Il film era bello, duro alla fine, ma nella scena d’amore lei è carina mentre segue il nastro rosso che qualcuno le porge tra gli invitati eleganti che applaudono ai lati, e cammina cammina, lei cammina come Arianna nel labirinto e c’è lui alla fine il suo amore venuto per farsi perdonare e il nastro ora è un guinzaglio, un magnifico cucciolo regalo di compleanno. – Che vuoi che me ne faccia, dice, io voglio te -… anche se è bellissimo nelle poche inquadrature sul tappeto del salotto, poi nulla fino alla fine del film. Argo Pluto Rin-tin-tin Rex Lessie e Zanna Bianca, i cani della Casa Bianca e dei canili, quelli fedeli e quelli assassini, quelli bastardi e quelli di razza, Vergine Cuccia o cane da mandria, amico dell’uomo o Pitbull assassino, quelli che cacano grosso o scacazzano di diarrea se non gli dai i croccantini, quelli belli da mostra o mostri da premio; quelli senz’anima da anatema papale e quelli che un’anima ce l’hanno se solo li guardi negli occhi, quelli che assomigliano al padrone, quelli che il padrone lo temono, quello che lo subiscono, quelli che lo amano, quelli fedeli che non ti lasciano un attimo, che ti parlano senza voce e ti raccontano il terrore dell’abbandono, che ti guardano da sotto il tavolo mentre scrivi, due nocciole brillanti fisse su di te: che fai, usciamo?
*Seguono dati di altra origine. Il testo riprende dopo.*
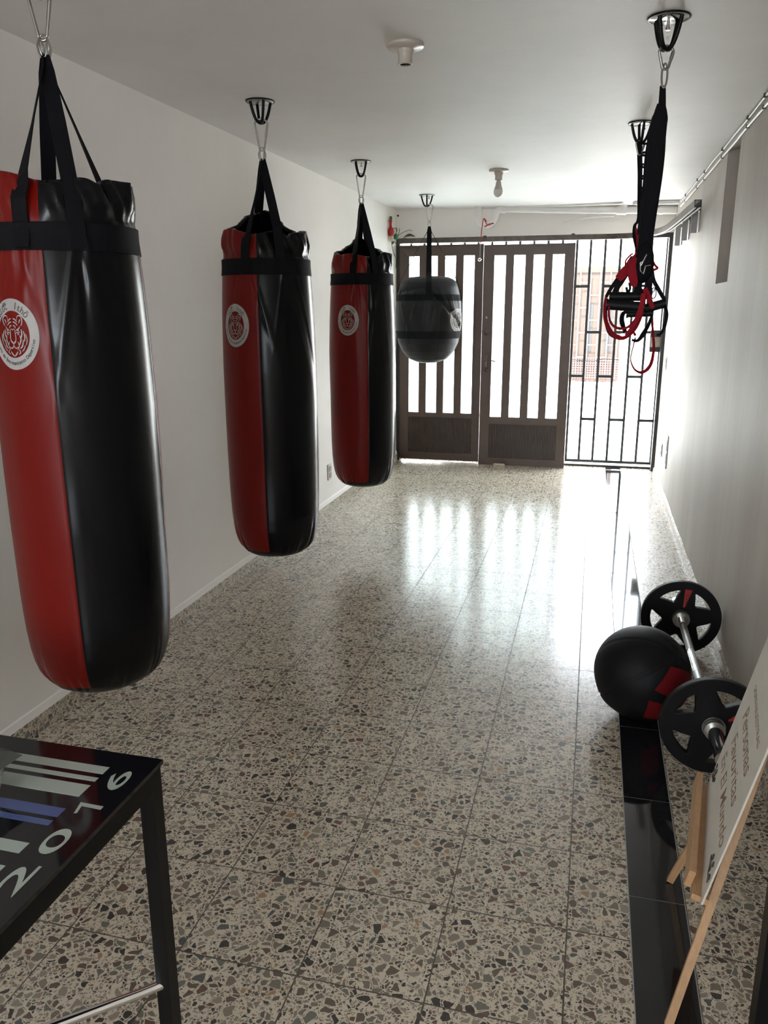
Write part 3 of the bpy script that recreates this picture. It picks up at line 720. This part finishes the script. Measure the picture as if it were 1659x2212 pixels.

Quelli che vomitano sul divano, che ti riempiono la casa di peli, che guaiscono di notte perché sono innamorati, quelli feriti quelli malati quelli indifesi che hanno solo te, quelli che saltano di gioia s’accucciano ai tuoi piedi ti porgono la zampa e t’abbracciano anche se han voglia di dormire, così ad occhi chiusi come un amante affettuoso sazio di amplessi, quelli che in campagna per gioco si strusciano nel letame, quelli che aspettano pazienti a zampe all’aria che vai lì a fargli le coccole, quelli che non son tutti uguali, che non s’innamorano a comando che hanno simpatie antipatie amori istantanei ed odi infiniti senza distinzione di razza e pedigree, quelli che per Natale non regalerebbero mai un loro simile o un essere umano senza un motivo, così, per fare bella figura o apparire originali; quelli che vivono d’istinti primordiali e poi di gioco e d’amore, nobili quanto e più dell’uomo, perché non han bisogno di far cose stupide a Natale, per sentirsi alla moda.